Because it is caused by large volumes of shearing sand, the roaring is also loud. In fact, sounds made by booming sand can be nearly deafening, and the vibrations causing them can be so intense that standing in their midst is nearly impossible.
A good place to start in exploring the vibrational properties of sand is with the grains themselves. The mean diameter of most sand grains, whether acoustically active or not, is about 300 microns. Usually the grains in a booming dune are very similar in size, especially near the leeward crest, where the sound most often originates; such uniformity allows for more efficient shearing. Otherwise, the smaller grains impede the smooth motion of the larger ones.
Similar sizes do not alone allow sand to boom. On the contrary, the booming sands of Korizo and Gelf Kebib, also in Libya, feature an uncharacteristically broad range of particle sizes. Moreover, silent dune sand often contains grains somewhat similar to nearby booming sand.
Grains of booming sand also tend to have uncommonly smooth surfaces, with protrusions on the scale of mere microns. Booming dunes are often found at the downwind end of large sand sources; having bounced and rolled across the desert for long distances, the sand grains in these dunes are usually highly polished. Over time a grain can also be polished by repeated shifts within a moving dune.
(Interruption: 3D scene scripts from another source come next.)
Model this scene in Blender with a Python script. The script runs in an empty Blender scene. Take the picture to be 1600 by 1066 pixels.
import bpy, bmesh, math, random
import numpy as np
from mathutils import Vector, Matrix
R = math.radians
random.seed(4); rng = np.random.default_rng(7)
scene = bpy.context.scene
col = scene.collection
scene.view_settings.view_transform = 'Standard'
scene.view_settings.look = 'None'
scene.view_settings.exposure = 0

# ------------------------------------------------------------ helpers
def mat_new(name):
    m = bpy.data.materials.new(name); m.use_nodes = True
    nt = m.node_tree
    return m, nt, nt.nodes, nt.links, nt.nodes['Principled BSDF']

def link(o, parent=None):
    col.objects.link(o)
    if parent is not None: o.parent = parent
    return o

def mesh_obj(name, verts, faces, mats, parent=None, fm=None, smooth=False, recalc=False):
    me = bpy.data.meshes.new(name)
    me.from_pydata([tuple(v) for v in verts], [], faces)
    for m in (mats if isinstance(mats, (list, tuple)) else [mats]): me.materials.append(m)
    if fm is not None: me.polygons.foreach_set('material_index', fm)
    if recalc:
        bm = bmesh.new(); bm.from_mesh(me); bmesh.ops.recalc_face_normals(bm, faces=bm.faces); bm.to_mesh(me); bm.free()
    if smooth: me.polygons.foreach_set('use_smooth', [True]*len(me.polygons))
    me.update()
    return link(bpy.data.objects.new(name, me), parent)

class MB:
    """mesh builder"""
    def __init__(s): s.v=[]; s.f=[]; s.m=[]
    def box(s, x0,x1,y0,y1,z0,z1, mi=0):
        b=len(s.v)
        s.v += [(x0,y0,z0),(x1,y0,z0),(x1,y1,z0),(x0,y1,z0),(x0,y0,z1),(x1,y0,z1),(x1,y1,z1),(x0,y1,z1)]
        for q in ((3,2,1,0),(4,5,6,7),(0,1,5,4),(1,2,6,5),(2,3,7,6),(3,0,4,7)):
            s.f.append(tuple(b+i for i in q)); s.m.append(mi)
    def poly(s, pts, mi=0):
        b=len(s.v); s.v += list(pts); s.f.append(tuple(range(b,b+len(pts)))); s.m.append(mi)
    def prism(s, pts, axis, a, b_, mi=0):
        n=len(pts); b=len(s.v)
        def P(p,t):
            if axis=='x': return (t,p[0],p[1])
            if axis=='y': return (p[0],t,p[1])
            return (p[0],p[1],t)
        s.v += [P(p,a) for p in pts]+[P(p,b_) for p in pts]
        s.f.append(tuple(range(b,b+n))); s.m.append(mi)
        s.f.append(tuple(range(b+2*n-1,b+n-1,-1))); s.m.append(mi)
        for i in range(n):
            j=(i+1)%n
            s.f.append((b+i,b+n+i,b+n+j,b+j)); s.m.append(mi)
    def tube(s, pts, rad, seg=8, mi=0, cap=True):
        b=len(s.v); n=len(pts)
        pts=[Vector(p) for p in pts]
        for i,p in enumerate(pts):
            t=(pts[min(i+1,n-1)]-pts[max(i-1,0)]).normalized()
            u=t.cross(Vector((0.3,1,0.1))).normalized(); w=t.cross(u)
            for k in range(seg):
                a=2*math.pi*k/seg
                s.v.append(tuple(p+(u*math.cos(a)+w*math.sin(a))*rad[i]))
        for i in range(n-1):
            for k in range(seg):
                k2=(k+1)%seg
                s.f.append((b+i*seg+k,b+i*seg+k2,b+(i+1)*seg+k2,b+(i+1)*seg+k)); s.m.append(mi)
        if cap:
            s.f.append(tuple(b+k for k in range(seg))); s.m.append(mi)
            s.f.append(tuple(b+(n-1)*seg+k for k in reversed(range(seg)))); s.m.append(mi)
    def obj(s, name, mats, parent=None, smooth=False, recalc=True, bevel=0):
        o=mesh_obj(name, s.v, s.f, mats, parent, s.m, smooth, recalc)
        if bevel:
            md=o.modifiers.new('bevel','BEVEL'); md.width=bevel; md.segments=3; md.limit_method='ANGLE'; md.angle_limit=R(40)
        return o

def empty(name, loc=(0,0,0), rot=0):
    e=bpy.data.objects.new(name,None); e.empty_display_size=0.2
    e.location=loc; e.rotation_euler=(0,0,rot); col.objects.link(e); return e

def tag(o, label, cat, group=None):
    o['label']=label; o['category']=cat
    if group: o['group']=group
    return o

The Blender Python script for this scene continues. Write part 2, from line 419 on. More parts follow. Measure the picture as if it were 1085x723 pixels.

And squeaking sand as well tends to be exceptionally smooth.
Close inspection of Sand Mountain and Kalahari booming sand, however, reveals that not all grains are highly spherical or rounded. And in 1936 A. D. Lewis in Pretoria, South Africa, even claimed to have produced booming in the cubed grains of ordinary table salt. Conversely, spherical glass beads cannot be made to boom. These findings show that although smoothness and roundness are essential to producing sound, so is some degree of roughness.
Another important factor is humidity, because moisture can modify the friction between the grains or cause sand to clump together, thus precluding shearing. Sounds occur in those parts of the dune that dry the fastest. Precipitation may be rare in the desert, but dunes retain water with remarkable efficiency. Sand near the surface dries quickly, however, and sand around a dune’s crest tends to dry the fastest.
Near the leeward crest, the combination of smooth, well-sorted grains and lack of moisture leads to conditions more likely to produce sounds during shearing. And because wind usually deposits more sand closer to the top of the lee face, sand accumulates there faster than in lower regions, thereby slowly increasing the dune’s incline to where avalanches occur.
Typically, large platelike slabs of sand break off near the crest. In booming sand, these plates tend not to slow into loose flows as they encounter gentler slopes. Instead their upper parts collapse or telescope violently into the lower parts. The plates’ eventual breakup is unusually turbulent.
Learning more about sound-producing sand has not been easy. Research has been hindered by the rarity of the phenomenon—especially booming sand —and the difficulty in reproducing sounds in laboratories. In addition, for years researchers did not clearly differentiate between booming and squeaking sands, making the early literature on the topic less than reliable.